Former Reagan Administration Secretary of State and George Shultz has an interesting article on the failure of the War on Drugs:
I have been concerned about the drug issue since I became secretary of labor in 1969, my first cabinet position in the Nixon administration….
One day Pat [Moynihan] and I were driving together to Camp David, where I was to make a presentation to the president and some of his advisers. As I studied my notes, Pat, who was in a state of exuberance, kept interrupting me. “Shultz, don’t you realize that we just had the biggest drug bust in history?” “Congratulations,” I replied, going back to my work. “Come on,” he insisted, “this was a huge bust in Marseilles. We’ve broken the French connection!” “Great work,” I replied unenthusiastically. After a pause, Pat said, “Shultz, I suppose you think that as long as there is a big, profitable demand for drugs in this country there will be a supply.” “Moynihan,” I said, “there’s hope for you…”
The war on drugs that has been waged in the United States for over forty years now has failed, just as our national experiment with the prohibition of alcohol failed. Drugs are still readily available and their use in the United States is no lower than, and sometimes surpasses, drug use in countries with very different approaches to the problem. Every activity related to illegal drugs has been formally criminalized in the United States and a large bureaucracy has been created. Incarceration rates are high and a massive, costly, and sustained effort has been made to keep drugs out of the United States.
How costly is this war on drugs? A good friend of mine, Nobel Laureate in Economics Gary Becker, and his colleagues estimated in 2005 that the direct costs are over $100 billion annually in police services, court time, effort spent on offenders, and imprisonment—a minimum of about $40,000 per year per prisoner. Becker notes that this estimate does not include “intangible costs, such as the destructive effects on many inner city neighborhoods, the use of the American military to fight drug lords and farmers in Colombia and other nations, or the corrupting influence of drugs on many governments.”

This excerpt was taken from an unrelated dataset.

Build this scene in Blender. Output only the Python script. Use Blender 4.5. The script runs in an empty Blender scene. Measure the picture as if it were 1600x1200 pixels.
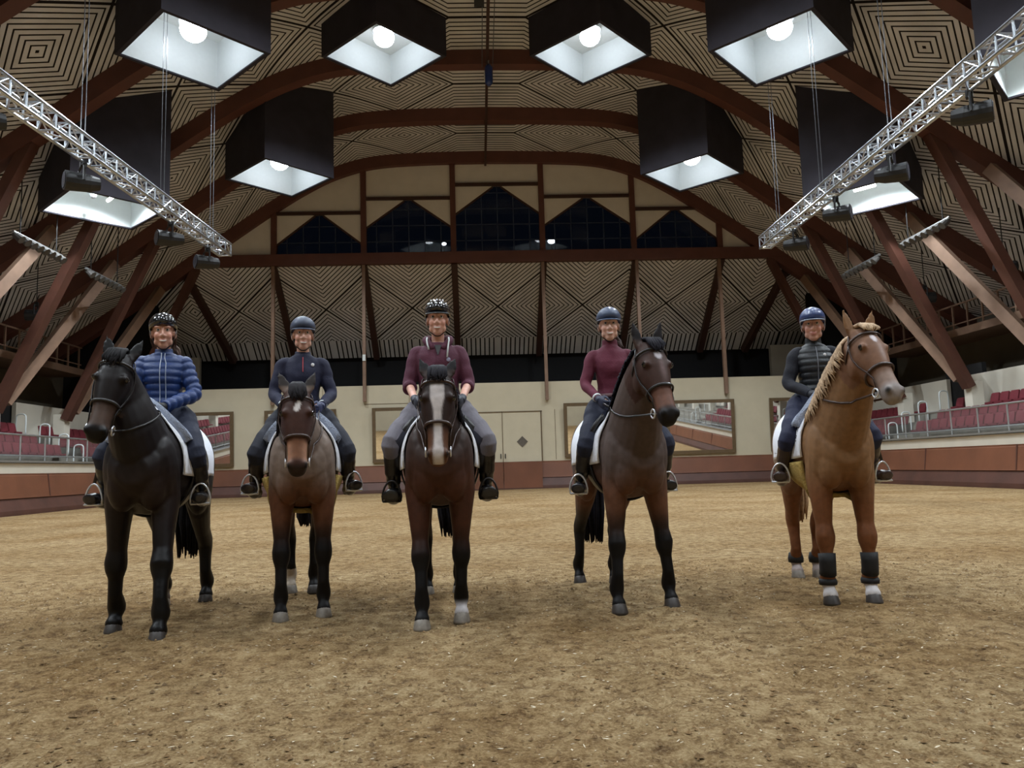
EXPO = 0.45
LAMP_W = 1750.0
import bpy, math, random
import numpy as np
from mathutils import Vector, Matrix, noise
from mathutils.bvhtree import BVHTree

random.seed(7)
SC = bpy.context.scene
COL = SC.collection
PI = math.pi
CX = 0.7                      # axis of the hall

# ------------------------------------------------------------------ materials
def lin(c):
    return tuple(((x/255)/12.92 if x/255 <= 0.04045 else ((x/255+0.055)/1.055)**2.4) for x in c)

def mat(name, rgb, rough=0.6, metal=0.0, var=0.12, scale=8.0, bump=0.0, bscale=40.0, spec=0.5, coat=0.0, sheen=0.0):
    """principled material with a gentle noise variation of its own colour"""
    m = bpy.data.materials.new(name); m.use_nodes = True
    nt = m.node_tree; N = nt.nodes; L = nt.links
    b = N['Principled BSDF']
    b.inputs['Roughness'].default_value = rough
    b.inputs['Metallic'].default_value = metal
    b.inputs['Specular IOR Level'].default_value = spec
    b.inputs['Coat Weight'].default_value = coat
    b.inputs['Sheen Weight'].default_value = sheen
    c = lin(rgb)
    tc = N.new('ShaderNodeTexCoord')
    nz = N.new('ShaderNodeTexNoise'); nz.inputs['Scale'].default_value = scale; nz.inputs['Detail'].default_value = 4
    L.new(tc.outputs['Object'], nz.inputs['Vector'])
    rp = N.new('ShaderNodeMapRange')
    rp.inputs[1].default_value = 0.3; rp.inputs[2].default_value = 0.7
    rp.inputs[3].default_value = 1-var; rp.inputs[4].default_value = 1+var
    L.new(nz.outputs['Fac'], rp.inputs[0])
    mx = N.new('ShaderNodeVectorMath'); mx.operation = 'SCALE'
    mx.inputs[0].default_value = c
    L.new(rp.outputs[0], mx.inputs['Scale'])
    L.new(mx.outputs[0], b.inputs['Base Color'])
    if bump:
        n2 = N.new('ShaderNodeTexNoise'); n2.inputs['Scale'].default_value = bscale; n2.inputs['Detail'].default_value = 3
        L.new(tc.outputs['Object'], n2.inputs['Vector'])
        bp = N.new('ShaderNodeBump'); bp.inputs['Strength'].default_value = bump; bp.inputs['Distance'].default_value = 0.02
        L.new(n2.outputs['Fac'], bp.inputs['Height']); L.new(bp.outputs[0], b.inputs['Normal'])
    return m

def emat(name, rgb, strength):
    m = bpy.data.materials.new(name); m.use_nodes = True
    b = m.node_tree.nodes['Principled BSDF']
    b.inputs['Base Color'].default_value = (*lin(rgb), 1)
    b.inputs['Emission Color'].default_value = (*lin(rgb), 1)
    b.inputs['Emission Strength'].default_value = strength
    return m

def coat_mat(name, rough=0.5, spec=0.35, k=1.0):
    """hair coat: colour from the coat pattern stored on the mesh, fine hair grain"""
    m = bpy.data.materials.new(name); m.use_nodes = True
    nt = m.node_tree; N = nt.nodes; L = nt.links; b = N['Principled BSDF']
    at = N.new('ShaderNodeAttribute'); at.attribute_name = 'coat'
    tc = N.new('ShaderNodeTexCoord')
    nz = N.new('ShaderNodeTexNoise'); nz.inputs['Scale'].default_value = 22; nz.inputs['Detail'].default_value = 5
    L.new(tc.outputs['Object'], nz.inputs['Vector'])
    rp = N.new('ShaderNodeMapRange'); rp.inputs[1].default_value = .3; rp.inputs[2].default_value = .7
    rp.inputs[3].default_value = .86*k; rp.inputs[4].default_value = 1.14*k
    L.new(nz.outputs['Fac'], rp.inputs[0])
    mx = N.new('ShaderNodeVectorMath'); mx.operation = 'SCALE'
    L.new(at.outputs['Color'], mx.inputs[0]); L.new(rp.outputs[0], mx.inputs['Scale'])
    L.new(mx.outputs[0], b.inputs['Base Color'])
    b.inputs['Roughness'].default_value = rough
    b.inputs['Specular IOR Level'].default_value = spec
    return m

# ------------------------------------------------------------------ mesh builder
def vec(*a): return np.array(a, float)
def unit(v):
    v = np.array(v, float); return v/np.linalg.norm(v)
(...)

Shultz’s skepticism about the War on Drugs is part of a growing trend of public and elite opinion gradually turning against it. Recently, CNN health policy specialist Dr. Sanjay Gupta announced a reversal of his longstanding support for marijuana prohibition. The Obama administration’s recent announcement of a change in sentencing policy for drug offenders had far more hoopla than actual substance. But it’s noteworthy that the administration apparently thought it politically advantageous to overstate the extent to which they are easing up on the War on Drugs rather than understate it.